Three tunes later and I already knew it was going to be a great night. This may sound like I'm a Boasting Barney, but as Don Meredith once said, “If you can do it, it ain’t braging.” The band was “in the pocket,” as we like to say when things are swinging loose but with swagger, with the fire in the belly. The swinging was easy and powerful, as if the Eagles was the batter’s box, the Aces were Harmon Killebrew, and the jazz was the Louisville Slugger on his shoulder. And the crowd made me giddy. Jazzhounds, dancehounds, boozehounds, and blood relatives. We had them all, in various combinations. I commented several times, “Imagine this many people coming to see a jazz band in the year 2011!”

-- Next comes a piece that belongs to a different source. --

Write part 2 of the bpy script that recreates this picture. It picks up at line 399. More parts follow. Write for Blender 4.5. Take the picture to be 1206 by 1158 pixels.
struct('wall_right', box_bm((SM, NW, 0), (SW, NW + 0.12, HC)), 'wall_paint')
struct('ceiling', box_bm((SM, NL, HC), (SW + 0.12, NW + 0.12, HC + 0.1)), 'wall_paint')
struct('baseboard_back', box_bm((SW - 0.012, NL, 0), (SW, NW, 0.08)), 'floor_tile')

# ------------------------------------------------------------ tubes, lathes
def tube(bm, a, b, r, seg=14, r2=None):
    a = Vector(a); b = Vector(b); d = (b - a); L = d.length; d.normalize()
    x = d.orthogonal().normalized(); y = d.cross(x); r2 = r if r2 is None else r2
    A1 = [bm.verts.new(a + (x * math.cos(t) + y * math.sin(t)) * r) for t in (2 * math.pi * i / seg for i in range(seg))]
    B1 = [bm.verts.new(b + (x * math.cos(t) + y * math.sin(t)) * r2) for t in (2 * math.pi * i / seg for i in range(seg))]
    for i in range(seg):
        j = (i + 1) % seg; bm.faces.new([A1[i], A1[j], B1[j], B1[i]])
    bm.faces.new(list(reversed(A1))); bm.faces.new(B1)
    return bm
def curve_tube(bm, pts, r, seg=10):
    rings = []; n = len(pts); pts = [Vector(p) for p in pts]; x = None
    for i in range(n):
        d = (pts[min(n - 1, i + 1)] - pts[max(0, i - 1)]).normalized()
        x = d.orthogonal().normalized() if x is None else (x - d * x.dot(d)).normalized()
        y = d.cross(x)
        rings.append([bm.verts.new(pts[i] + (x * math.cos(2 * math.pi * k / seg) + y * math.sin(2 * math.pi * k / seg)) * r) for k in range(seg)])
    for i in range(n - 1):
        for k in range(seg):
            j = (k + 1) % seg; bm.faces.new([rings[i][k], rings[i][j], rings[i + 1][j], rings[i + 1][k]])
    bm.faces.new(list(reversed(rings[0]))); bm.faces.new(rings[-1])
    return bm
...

Over two hundred people nested in the Aerie that night. One of my favorite musical moments was when Rick Rexroth reprised his debut recording from A Big Fine Thing, joining the band to sing “His Eye Is On The Sparrow.” It afforded me the opportunity to tell the crowd my original tip to Rick on how to sing it. Rick has pipes, let me tell you, but he occupies himself as a history teacher, husband and brand new father, not as a singer. So he asked me how we wanted it done. Knowing he was more of a singer than I am, and a smart soul to boot, I gave him these vague instructions, “Somewhere between a New Orleans front porch and the St. Olaf Choir.” He stepped into the studio a week later and dropped all of our jaws. Your GPS couldn’t have found the center between those two points better than Rick! 

A mob like that, and a night of swinging such as the one the Aces provided for that mob, will tend to imbue a man with overwhelming optimism about the future of the music. Some may pronounce my optimism unrealistic. But just like Condon, perhaps my naivete comes from being so young…ahem...I am twice the age he was in 1927, but I still share that sense of idealism about an art I love so much. Condon’s records did end up selling pretty well, but as his eye-rolling about his own youth suggests, the world didn’t exactly figure out the McKenzie Condon Chicagoans. Here it is almost eighty-four years later, however, and I think I understand perfectly what they were trying to do.